In an interview with The Herald, Caldera scoffed at efforts to close
the school, saying that in some circles the campaign has acquired
"cachet." He called activism against the School of the Americas "one
of those Internet issues" around which people rally "as an article of
faith."
Critics scored a victory when the House of Representatives voted on
July 30 to strip some of the school's funding. To snuff out the annual
funding challenges, Caldera said that his priority is to wage an
"uphill" battle to restore the cuts.
A joint House-Senate conference committee will decide the final budget
in the fall.
"Then we're going to step back and say, 'Do we need a different
approach -- to make structural changes that will help us put this kind
of issue behind us?"' said the West Point graduate and former
California assemblyman from Los Angeles.
The school, founded in 1946 and now located at Fort Benning, Ga., is
one of the most important institutions of the U.S. Southern Command,
and one of its most controversial.
Over five decades, it has trained more than 60,000 graduates from 22
countries in the region in an effort to instill American-style
professionalism in Latin American military forces. But a relative few
have gone on to become notorious human rights violators, such as the
late Roberto D'Aubuisson, a reputed death squad commander and
political leader in El Salvador.
Another alumnus is Gen. Manuel Noriega, the former strongman of Panama
who is now in prison in Miami-Dade County on a drug conviction.
As a result, critics call the school an academy for assassins and want
to cut or eliminate its funding altogether from the Pentagon budget, a
campaign that Secretary Caldera labeled as wrongheaded.
Closing the school, he said, "sends the wrong message to our friends
in Latin America. It will hurt our ability to execute our engagement
strategy" with other armies in the hemisphere.
So important is the school that Southcom commander-in-chief
Gen.
Charles Wilhelm has vowed to find an alternative way to train regional
partners if Congress decides to close it.
"The importance of the school is such that if it were disestablished
on a Monday we would be visibly engaged in its recreation on Tuesday,"
Wilhelm told the House Armed Services Committee Feb. 24.
Caldera said, "Someone has got to train them with professional
military ethi cs" about legitimate security issues, such as fighting
))narcotics(( trafficking and safeguarding their borders.
"To reject them rather than embrace them is just crazy," he
said.
The Harvard-trained lawyer accused both congressional and religious
community critics of being unwilling to accept the idea that the
school has reformed. Military officials acknowledge that some unsavory
literatu re slipped into the school's library during the days of the
Cold War, when the program was based in Panama and preoccupied with
containing the spread of communism from Cuba.
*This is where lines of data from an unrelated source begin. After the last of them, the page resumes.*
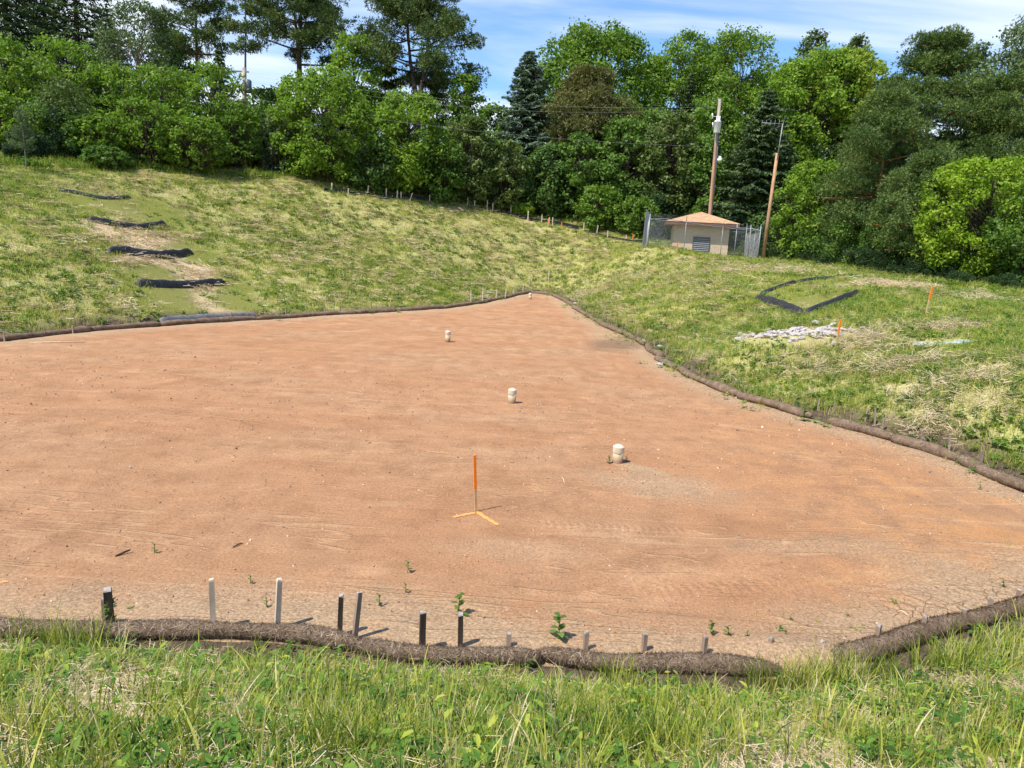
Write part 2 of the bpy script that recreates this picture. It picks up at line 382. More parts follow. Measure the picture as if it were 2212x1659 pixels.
# grey washed silt beside the rim and below the third pipe
gsil = fm.ramp(fin, [(.3, (.29, .20, .14)), (.5, (.43, .32, .23)), (.7, (.56, .44, .33))])
ed = fm.rng(fm.math('ADD', sd, fm.math('MULTIPLY', fm.math('SUBTRACT', med, .5), 1.6)), 1.6, .2, 0, .85)
c = fm.mix(ed, c, gsil)
pg = flo(1440, 1055)
def blob(cx, cy, rx, ry, rot=0):
    mpg = fm.n('ShaderNodeMapping', {'Vector': gp, 'Location': (cx, cy, 0), 'Rotation': (0, 0, rot), 'Scale': (rx, ry, 1)}, vector_type='TEXTURE')
    return fm.n('ShaderNodeVectorMath', {0: fm.n('ShaderNodeVectorMath', {0: mpg.outputs[0], 1: (1, 1, 0)}, operation='MULTIPLY').outputs[0]}, operation='LENGTH').outputs[1]
for (qx, qy, rx, ry, rot, k) in ((1430, 1050, 1.9, 1.0, -.25, .65), (1375, 1012, .8, .28, -.6, .8), (640, 1320, 3.6, .9, .0, .55), (1120, 1190, 1.6, .5, 0, .35), (2080, 1270, 1.2, 2.2, .3, .5), (1300, 730, .9, 4.0, .0, .5), (1750, 1180, 1.7, .5, .2, .5)):
    q = flo(qx, qy); bb = blob(q.x, q.y, rx, ry, rot)
    f = fm.rng(fm.math('ADD', bb, fm.math('MULTIPLY', fm.math('SUBTRACT', med, .5), 1.4)), 1.15, .25, 0, k)
    c = fm.mix(f, c, gsil)
# dried darker scum near the corner, pale sand fan
q = flo(1330, 745); f = fm.rng(fm.math('ADD', blob(q.x, q.y, 1.6, 3.2, -.3), fm.math('MULTIPLY', fm.math('SUBTRACT', fin, .5), 2.2)), 1., .4, 0, .55); c = fm.mix(f, c, (.12, .095, .075))
def scratch(rot, sc_, wd, lo, hi, off):
    nz = fm.n('ShaderNodeTexNoise', {'Vector': fm.n('ShaderNodeMapping', {'Vector': gp, 'Scale': sc_, 'Rotation': (0, 0, rot), 'Location': (off, 0, 0)}).outputs[0], 'Scale': 1., 'Detail': 3.5, 'Distortion': .7}).outputs[0]
    ln = fm.rng(fm.math('ABSOLUTE', fm.math('SUBTRACT', nz, .5)), wd, wd*.15)
    return fm.math('MULTIPLY', ln, fm.rng(fm.noise(.35, 3, .6, fm.n('ShaderNodeMapping', {'Vector': gp, 'Location': (off*3, 5, 0)}).outputs[0]), lo, hi))
s1 = scratch(-.22, (.16, 1.0, 1), .012, .46, .6, 3.); s2 = scratch(.35, (.13, .9, 1), .009, .5, .62, 11.); s3 = scratch(-.7, (.12, .8, 1), .008, .52, .62, 23.); s4 = scratch(.08, (.07, .7, 1), .02, .45, .6, 31.)
c = fm.mix(fm.math('MULTIPLY', fm.math('ADD', s1, s2), .36), c, (.58, .40, .26)); c = fm.mix(fm.math('MULTIPLY', s3, .2), c, (.25, .13, .08)); c = fm.mix(fm.math('MULTIPLY', s4, .28), c, (.60, .42, .29))
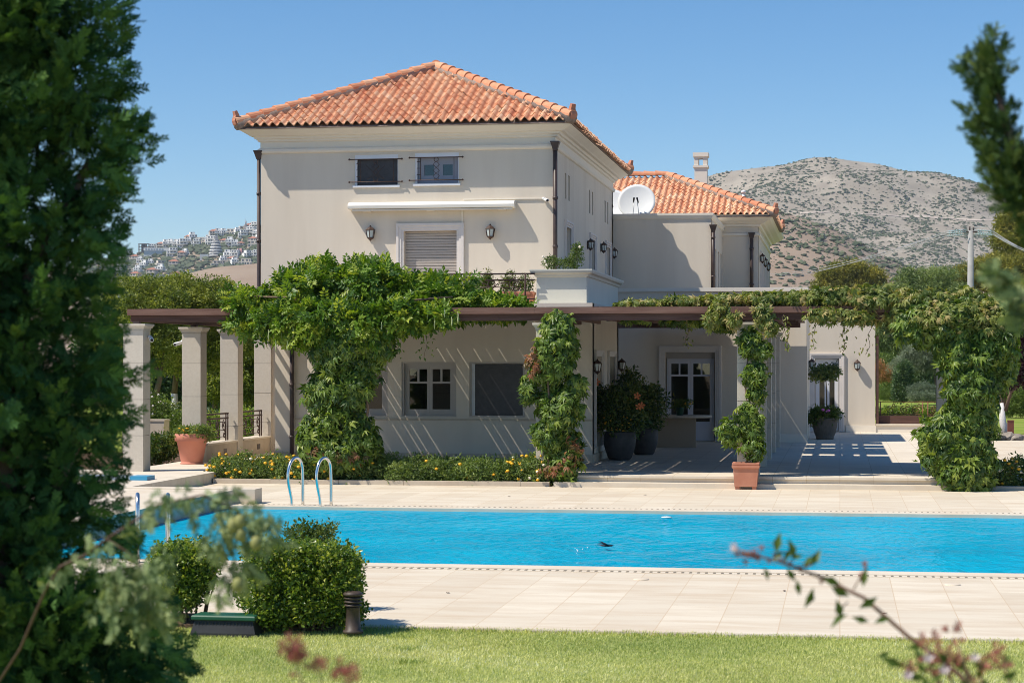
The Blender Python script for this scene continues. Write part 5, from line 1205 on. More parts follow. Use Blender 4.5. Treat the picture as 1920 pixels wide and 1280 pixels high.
# swallow low over the water
bc = atD(1138, 1022, 24.5); bd_ = thing('swallow', bc, 'dark swallow skimming low over the pool water', 'bird')
mb = MB()
prof = [(-.085, .002), (-.06, .012), (-.02, .018), (.02, .018), (.045, .013), (.062, .012), (.075, .004), (.085, .001)]
n_ = 8; vs = [(bc.x + a_, bc.y + r_ * math.cos(2 * math.pi * k / n_), bc.z + r_ * .85 * math.sin(2 * math.pi * k / n_)) for a_, r_ in prof for k in range(n_)]
mb.add(vs, [(i * n_ + k, i * n_ + (k + 1) % n_, (i + 1) * n_ + (k + 1) % n_, (i + 1) * n_ + k) for i in range(len(prof) - 1) for k in range(n_)], 0, True)
for s_ in (-1, 1):
    W_ = [(.045, .0, .006), (.03, s_ * .05, .02), (-.03, s_ * .12, .035), (-.075, s_ * .165, .03), (-.04, s_ * .10, .028), (-.03, s_ * .04, .015), (-.02, 0, .006)]
    mb.add([(bc.x - .1 * abs(q_[1]) * 4 + q_[0] * .6 - (.02 if s_ > 0 else 0), bc.y + q_[1], bc.z + q_[2]) for q_ in W_] + [(bc.x - .1 * abs(q_[1]) * 4 + q_[0] * .6 - (.02 if s_ > 0 else 0), bc.y + q_[1], bc.z + q_[2] + .004) for q_ in W_], [tuple(range(7)), tuple(range(7, 14))])
    mb.add([(bc.x - .075, bc.y, bc.z), (bc.x - .15, bc.y + s_ * .03, bc.z + .003), (bc.x - .09, bc.y + s_ * .012, bc.z + .003)], [(0, 1, 2)])
mb.build('body', M['bird'], bd_)
sp = atD(1087, 1028, 24.3); mb = MB()
for i in range(9): mb.ball((sp.x + rng.normal() * .05, sp.y + rng.normal() * .1, DZ - .033 + abs(rng.normal()) * .035), rng.uniform(.003, .008), 0, 6, 4)
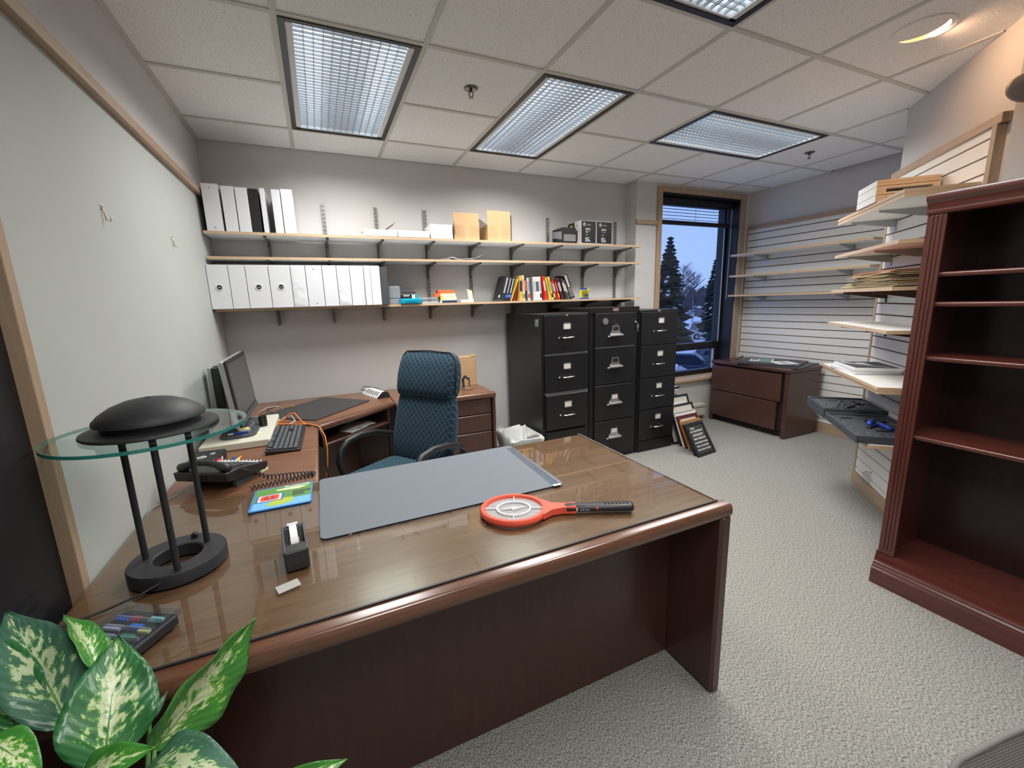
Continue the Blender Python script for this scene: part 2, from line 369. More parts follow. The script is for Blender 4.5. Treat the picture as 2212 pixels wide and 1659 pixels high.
struct(MB().box(0.0, 1.89, -0.002, 0.02, 0.0, 0.098, M=RM).build('baseboard_right', M['maple_t'], bevel=0.002))
sd = slat_wall(None, 'wall_slatted_diagonal', 'x', DM, 0.985, 0.092, 2.165, 0.1)
struct(MB().box(-0.012, 1.04, -0.002, 0.022, 2.166, 2.208, M=DM).box(1.018, 1.04, -0.62, 0.0, 2.166, 2.208, M=DM @ TR(0, 0, 0)).build('trim_8', M['maple_t'], bevel=0.002))
struct(MB().box(-0.02, 0.008, -0.012, 0.018, 0.09, 2.166, M=DM).build('trim_9', M['maple'], bevel=0.002))
struct(MB().box(0.985, 1.018, -0.02, 0.024, 0.0, 2.166, M=DM).build('trim_10', M['maple'], bevel=0.002))
struct(MB().box(-0.025, 0.985, -0.002, 0.022, 0.0, 0.090, M=DM).build('baseboard_diagonal', M['maple_t'], bevel=0.002))

# ceiling ----------------------------------------------------------------
gx = lambda i: i * T - 0.01
gy = lambda j: j * T - 1.62
ceil = struct(MB().box(-0.3, 5.6, -5.7, 0.2, H + 0.12, H + 0.16).build('ceiling', M['dark_void']))
LIGHTS = [(1, 0, 1, 2), (3, 0, 1, 2), (5, 0, 2, 1), (3, -3, 1, 2), (1, -5, 1, 2)]
lit = set()
for i, j, w, d in LIGHTS:
    for a in range(w):
        for b in range(d): lit.add((i + a, j + b))
tile_me = MB().cbox(-T / 2 + 0.004, T / 2 - 0.004, -T / 2 + 0.004, T / 2 - 0.004, 0.004, 0.018, 0.003).build('ceiling_tile', M['tile'], ceil)
first = True
def inside(x, y):
    return (x < 3.6 or y > -2.1 or (x - y) < 6.7) and not (x > 4.35 and y < -2.4)
for i in range(-1, 9):
    for j in range(-7, 3):
        if (i, j) in lit or i < 0 or (i, j) == (5, -2): continue
        x0, x1, y0, y1 = gx(i), gx(i + 1), gy(j), gy(j + 1)
        if not inside((x0 + x1) / 2, (y0 + y1) / 2): continue
        if i == 8 or j == 2 or i == 0:
            x0c, x1c, y1c = max(x0, 0.006), min(x1, 5.352), min(y1, -0.004)
            if i == 8 and j == 0: x1c = 5.31
            if y1c - y0 < 0.05: continue
            if y1c > -0.16 and x1c > 3.69 and x0c < 3.68: pass
            MB().cbox(x0c + 0.004, x1c - 0.004, y0 + 0.004, y1c - 0.002, H + 0.004, H + 0.018, 0.003).build('ceiling_tile', M['tile'], ceil)
        else:
            o = tile_me if first else link_copy(tile_me, ceil)
            o.location = ((x0 + x1) / 2, (y0 + y1) / 2, H); first = False
def spans(lo, hi, cuts):
    out = []; p = lo
    for a, b in sorted(cuts):
        if b < lo or a > hi: continue
        if a > p: out.append((p, a))
        p = max(p, b)
    if p < hi: out.append((p, hi))
    return out
for i in range(0, 10):
    y_hi = 0.0
    y_lo = -5.6 if gx(i) < 3.6 else (gx(i) - 6.33 if gx(i) < 4.2 else -2.07)
    if gx(i) > 5.36 or y_lo > 0: continue
    xx = max(gx(i), 0.013)
    cuts = [(gy(j) + 0.01, gy(j + d) - 0.01) for (a, j, w, d) in LIGHTS if a < i < a + w]
    for c0, c1 in spans(y_lo, y_hi, cuts): MB().box(xx - 0.012, xx + 0.012, c0, c1, H - 0.001, H + 0.006).build('grid_tee', M['tee'], ceil)
for j in range(-7, 3):
    x_hi = 5.36 if gy(j) > -2.07 else min(5.36, max(3.53, gy(j) + 6.33))
    cuts = [(gx(a) + 0.01, gx(a + w) - 0.01) for (a, b, w, d) in LIGHTS if b < j < b + d]
    for c0, c1 in spans(0.0, x_hi, cuts): MB().box(c0, c1, gy(j) - 0.012, gy(j) + 0.012, H - 0.0014, H + 0.006).build('grid_tee', M['tee'], ceil)
MB().box(5.335, 5.36, -1.0, -0.16, H - 0.003, H + 0.006).build('wall_angle', M['tee'], ceil)
MB().box(0.0, 0.02, -5.6, 0.0, H - 0.004, H + 0.006).build('wall_angle', M['tee'], ceil)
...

But they say the
material has since been removed and atrocities linked to the school
ended long ago.
Besides, they say, human and civil rights lessons are now a core of
the curriculum. "I think the school will be funded' ' after a vigorous
campaign by the Pentagon and its congressional allies, said Caldera,
who was appointed to the top Army civilian post by President Clinton.
"But we'll have to work hard for that."
In all, 174 Democrats and 56 Republicans voted 230-197 to strip the
fiscal 2000 foreign operations spending bill of $1.5 million of the
$15 million budget -- the funds that pay most foreign students'
tuition, recruiting and transportation costs.
The cut has great symbolism.
It was the school's first congressional setback since the Rev. Roy
Bourgeois, a Maryknoll priest, launched a campaign to close it after
graduates of the school were linked to the 1989 murders of six Jesuit
priests and two church women in El Salvador.
Activists have issued a call for large-scale civil disobedience at the
base's gates on Nov. 21. They pledge to amass 10,000 demonstrators for
the 10th anniversary of the church workers' slayings.
Suggesting the strategy he will use to reinstate funding in Congress,
Caldera said that once the school's 2000 funding package is secure,
one idea would be to rewrite the curriculum -- to emphasize
peacekeeping, mine deactivation and humanitarian assistance, "not
small unit infantry tactics and ranger school-type training."
Instead, "we could offer that training somewhere else."